• [Task to complete]: Quote the entries below from the line with "were 1204x1600 pixels." through the line with "tag(tube('fibre', [at(px, py, ZB+.04)", both ends included, and only those lines.

• [Records provided]:

━━━━━━━━

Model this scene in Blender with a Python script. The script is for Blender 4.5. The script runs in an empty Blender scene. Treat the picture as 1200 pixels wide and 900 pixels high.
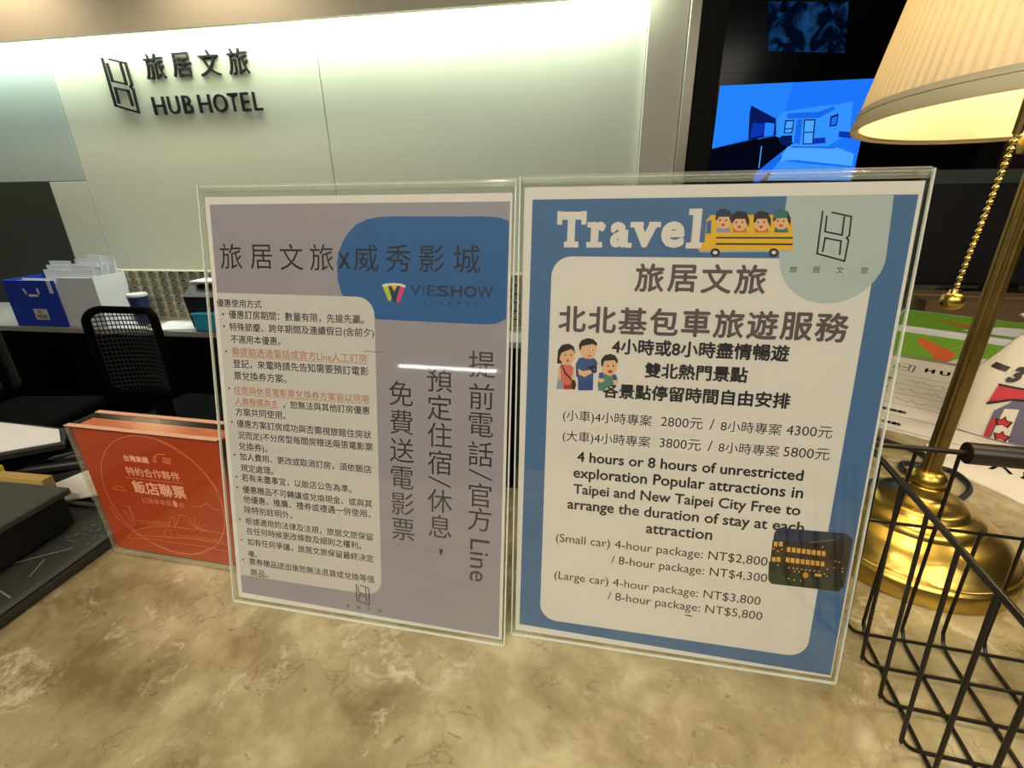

━━━━━━━━

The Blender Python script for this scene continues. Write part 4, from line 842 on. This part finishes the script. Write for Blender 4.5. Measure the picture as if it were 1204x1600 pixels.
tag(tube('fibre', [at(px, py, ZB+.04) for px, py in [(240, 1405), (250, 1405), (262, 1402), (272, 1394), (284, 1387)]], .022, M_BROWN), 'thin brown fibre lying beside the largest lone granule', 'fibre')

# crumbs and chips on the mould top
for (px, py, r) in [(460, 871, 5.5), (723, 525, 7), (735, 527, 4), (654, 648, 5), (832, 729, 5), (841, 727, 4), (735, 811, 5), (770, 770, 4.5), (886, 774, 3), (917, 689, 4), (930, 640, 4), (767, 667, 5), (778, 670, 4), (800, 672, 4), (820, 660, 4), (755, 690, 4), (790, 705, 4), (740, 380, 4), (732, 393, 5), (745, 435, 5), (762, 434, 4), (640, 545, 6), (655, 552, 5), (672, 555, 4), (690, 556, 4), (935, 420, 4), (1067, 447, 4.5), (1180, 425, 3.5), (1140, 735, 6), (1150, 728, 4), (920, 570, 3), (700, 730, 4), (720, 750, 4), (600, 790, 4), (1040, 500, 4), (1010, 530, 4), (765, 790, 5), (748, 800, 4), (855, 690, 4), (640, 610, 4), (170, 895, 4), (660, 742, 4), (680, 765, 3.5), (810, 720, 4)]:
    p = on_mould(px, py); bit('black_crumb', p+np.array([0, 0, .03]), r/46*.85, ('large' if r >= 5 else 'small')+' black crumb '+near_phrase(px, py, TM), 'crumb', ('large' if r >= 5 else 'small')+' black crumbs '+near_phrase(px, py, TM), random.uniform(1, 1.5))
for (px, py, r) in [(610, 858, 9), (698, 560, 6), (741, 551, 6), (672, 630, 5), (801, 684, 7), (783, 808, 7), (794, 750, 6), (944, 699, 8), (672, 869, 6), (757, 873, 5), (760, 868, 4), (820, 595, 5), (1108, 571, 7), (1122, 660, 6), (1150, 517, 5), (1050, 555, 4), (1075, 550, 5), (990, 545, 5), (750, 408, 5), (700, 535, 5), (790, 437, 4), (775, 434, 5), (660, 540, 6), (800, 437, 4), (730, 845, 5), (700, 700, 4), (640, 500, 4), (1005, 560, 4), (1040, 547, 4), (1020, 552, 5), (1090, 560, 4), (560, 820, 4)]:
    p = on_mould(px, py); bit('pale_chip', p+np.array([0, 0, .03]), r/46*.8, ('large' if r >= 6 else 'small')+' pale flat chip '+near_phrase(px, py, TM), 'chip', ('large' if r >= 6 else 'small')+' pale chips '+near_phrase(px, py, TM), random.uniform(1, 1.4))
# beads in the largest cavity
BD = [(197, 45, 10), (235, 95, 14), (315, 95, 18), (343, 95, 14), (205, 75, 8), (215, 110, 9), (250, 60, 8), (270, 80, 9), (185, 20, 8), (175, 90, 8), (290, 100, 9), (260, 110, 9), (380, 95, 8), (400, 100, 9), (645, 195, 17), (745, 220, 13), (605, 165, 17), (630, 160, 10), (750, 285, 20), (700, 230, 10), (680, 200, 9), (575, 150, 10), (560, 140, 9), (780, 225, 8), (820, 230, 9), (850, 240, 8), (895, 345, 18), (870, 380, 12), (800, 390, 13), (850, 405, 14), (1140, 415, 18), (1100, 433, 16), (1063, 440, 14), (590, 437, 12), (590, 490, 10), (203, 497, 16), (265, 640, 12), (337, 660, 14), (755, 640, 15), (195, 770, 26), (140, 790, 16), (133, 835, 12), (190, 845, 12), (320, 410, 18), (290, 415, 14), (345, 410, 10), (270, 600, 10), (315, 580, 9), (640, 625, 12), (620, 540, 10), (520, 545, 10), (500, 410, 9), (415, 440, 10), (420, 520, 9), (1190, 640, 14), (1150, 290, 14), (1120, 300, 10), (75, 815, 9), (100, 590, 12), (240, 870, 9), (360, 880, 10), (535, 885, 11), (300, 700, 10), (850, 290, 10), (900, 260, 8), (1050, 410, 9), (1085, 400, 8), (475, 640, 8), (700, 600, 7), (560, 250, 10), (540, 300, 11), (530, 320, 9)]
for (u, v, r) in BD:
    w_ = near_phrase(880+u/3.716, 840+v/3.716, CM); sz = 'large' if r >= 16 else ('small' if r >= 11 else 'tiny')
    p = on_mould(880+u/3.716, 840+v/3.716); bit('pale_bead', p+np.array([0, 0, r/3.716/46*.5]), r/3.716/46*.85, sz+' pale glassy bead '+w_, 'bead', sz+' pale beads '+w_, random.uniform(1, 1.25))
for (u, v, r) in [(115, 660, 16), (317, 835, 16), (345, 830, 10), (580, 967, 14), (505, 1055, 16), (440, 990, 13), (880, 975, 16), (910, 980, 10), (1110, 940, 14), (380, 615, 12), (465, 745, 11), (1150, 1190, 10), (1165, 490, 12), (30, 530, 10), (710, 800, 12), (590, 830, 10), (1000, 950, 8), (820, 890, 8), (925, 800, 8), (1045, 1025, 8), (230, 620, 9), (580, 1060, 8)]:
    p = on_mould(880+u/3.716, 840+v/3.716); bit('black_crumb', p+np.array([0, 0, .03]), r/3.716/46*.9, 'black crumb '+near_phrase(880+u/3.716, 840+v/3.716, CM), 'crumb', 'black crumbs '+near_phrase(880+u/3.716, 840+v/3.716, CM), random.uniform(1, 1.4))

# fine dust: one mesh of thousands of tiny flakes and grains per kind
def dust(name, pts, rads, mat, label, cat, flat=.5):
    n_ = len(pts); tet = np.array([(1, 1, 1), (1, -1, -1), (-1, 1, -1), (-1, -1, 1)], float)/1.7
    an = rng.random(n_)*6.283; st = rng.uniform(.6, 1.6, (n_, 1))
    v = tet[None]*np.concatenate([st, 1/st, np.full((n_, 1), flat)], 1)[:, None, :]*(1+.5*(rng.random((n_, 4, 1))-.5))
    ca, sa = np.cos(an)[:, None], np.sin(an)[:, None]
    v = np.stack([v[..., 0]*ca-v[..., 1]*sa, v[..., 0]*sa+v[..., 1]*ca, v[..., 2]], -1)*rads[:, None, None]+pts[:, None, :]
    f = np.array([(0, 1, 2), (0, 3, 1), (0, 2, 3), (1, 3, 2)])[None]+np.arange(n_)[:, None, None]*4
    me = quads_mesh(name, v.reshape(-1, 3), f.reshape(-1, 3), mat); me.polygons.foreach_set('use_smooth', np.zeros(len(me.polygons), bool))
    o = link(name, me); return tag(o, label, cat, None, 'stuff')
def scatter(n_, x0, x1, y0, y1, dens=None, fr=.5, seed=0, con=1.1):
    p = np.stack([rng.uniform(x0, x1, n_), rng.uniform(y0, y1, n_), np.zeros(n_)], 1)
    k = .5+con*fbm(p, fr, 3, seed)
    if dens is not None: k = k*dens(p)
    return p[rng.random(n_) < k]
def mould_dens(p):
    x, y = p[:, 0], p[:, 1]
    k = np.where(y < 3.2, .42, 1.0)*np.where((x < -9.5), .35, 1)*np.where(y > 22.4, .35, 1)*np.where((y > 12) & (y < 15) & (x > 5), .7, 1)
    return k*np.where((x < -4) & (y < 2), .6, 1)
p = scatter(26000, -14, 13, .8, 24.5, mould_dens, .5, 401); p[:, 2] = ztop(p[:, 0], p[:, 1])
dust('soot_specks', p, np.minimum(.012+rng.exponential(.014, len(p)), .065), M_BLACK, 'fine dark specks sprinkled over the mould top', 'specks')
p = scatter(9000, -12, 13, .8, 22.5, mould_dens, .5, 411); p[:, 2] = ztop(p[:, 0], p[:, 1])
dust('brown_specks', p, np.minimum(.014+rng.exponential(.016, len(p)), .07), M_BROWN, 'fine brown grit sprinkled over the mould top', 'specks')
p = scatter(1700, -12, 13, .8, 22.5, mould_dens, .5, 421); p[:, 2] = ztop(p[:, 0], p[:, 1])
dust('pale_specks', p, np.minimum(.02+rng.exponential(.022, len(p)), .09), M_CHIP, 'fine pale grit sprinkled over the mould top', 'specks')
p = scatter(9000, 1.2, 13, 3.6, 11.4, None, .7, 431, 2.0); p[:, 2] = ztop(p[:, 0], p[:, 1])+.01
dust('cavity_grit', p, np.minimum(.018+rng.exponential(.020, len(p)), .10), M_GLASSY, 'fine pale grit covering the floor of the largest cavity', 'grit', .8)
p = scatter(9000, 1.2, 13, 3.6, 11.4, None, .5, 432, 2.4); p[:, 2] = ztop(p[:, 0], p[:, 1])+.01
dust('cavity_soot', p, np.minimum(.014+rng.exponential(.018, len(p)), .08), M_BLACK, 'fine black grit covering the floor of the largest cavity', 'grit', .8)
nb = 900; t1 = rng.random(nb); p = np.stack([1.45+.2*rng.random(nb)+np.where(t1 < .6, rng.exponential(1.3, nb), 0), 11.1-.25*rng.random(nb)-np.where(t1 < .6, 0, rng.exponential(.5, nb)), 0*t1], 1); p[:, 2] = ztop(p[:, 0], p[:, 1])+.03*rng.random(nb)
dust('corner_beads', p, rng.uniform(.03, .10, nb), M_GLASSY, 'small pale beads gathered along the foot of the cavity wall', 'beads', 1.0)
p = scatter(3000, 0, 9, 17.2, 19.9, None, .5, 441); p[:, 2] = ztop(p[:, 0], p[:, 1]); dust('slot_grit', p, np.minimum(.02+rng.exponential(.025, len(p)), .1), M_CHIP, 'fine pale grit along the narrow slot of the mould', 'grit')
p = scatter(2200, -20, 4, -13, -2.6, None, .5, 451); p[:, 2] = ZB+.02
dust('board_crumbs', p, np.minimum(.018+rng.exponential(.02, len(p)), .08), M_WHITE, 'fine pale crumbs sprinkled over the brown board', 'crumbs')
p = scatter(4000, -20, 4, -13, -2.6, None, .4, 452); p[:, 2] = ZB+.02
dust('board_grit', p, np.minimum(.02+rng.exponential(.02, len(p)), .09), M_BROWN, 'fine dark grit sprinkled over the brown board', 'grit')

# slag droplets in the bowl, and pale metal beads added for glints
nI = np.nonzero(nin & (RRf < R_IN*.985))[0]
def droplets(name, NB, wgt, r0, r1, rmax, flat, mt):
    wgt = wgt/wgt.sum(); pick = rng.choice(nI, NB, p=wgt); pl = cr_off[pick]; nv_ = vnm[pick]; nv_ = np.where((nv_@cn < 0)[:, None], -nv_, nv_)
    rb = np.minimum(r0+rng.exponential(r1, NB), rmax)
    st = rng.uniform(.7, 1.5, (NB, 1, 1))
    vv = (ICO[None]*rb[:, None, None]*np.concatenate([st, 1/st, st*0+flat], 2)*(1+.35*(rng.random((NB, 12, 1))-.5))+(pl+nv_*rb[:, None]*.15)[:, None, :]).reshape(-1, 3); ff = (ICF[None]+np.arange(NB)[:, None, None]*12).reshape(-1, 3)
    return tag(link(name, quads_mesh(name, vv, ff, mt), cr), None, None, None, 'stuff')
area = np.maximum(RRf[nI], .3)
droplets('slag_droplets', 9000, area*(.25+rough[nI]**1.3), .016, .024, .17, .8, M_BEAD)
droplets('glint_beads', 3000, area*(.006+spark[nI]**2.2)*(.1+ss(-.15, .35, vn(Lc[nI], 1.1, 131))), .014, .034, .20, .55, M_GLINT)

━━━━━━━━

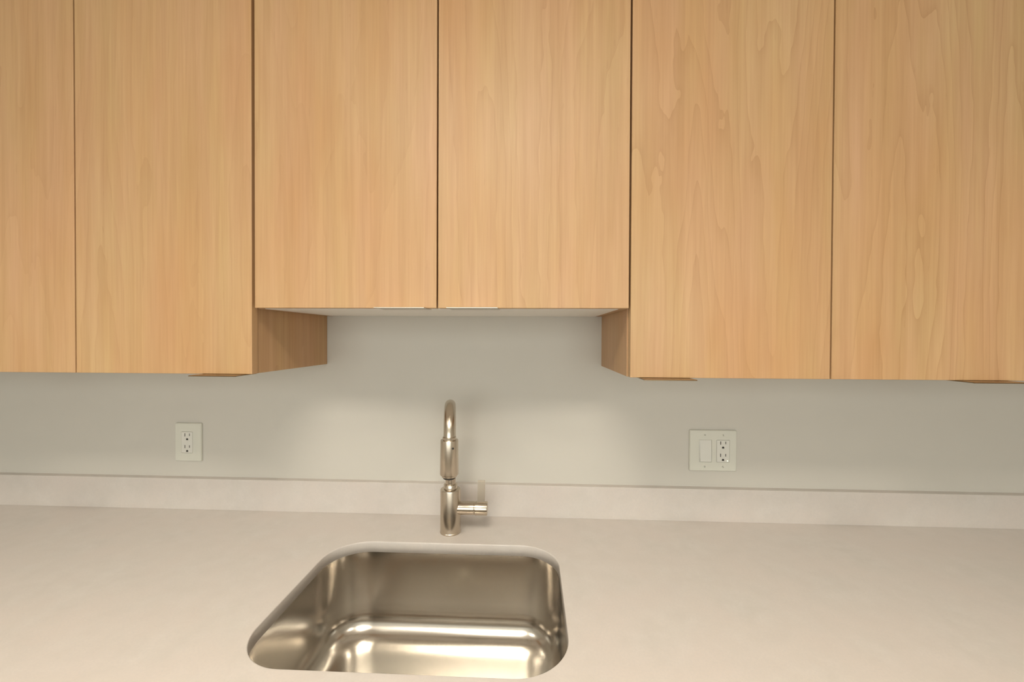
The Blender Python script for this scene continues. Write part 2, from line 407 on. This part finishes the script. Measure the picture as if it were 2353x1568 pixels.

━━━━━━━━

• [Finished answer]:
The Blender Python script for this scene continues. Write part 4, from line 842 on. This part finishes the script. Write for Blender 4.5. Measure the picture as if it were 1204x1600 pixels.
tag(tube('fibre', [at(px, py, ZB+.04) for px, py in [(240, 1405), (250, 1405), (262, 1402), (272, 1394), (284, 1387)]], .022, M_BROWN), 'thin brown fibre lying beside the largest lone granule', 'fibre')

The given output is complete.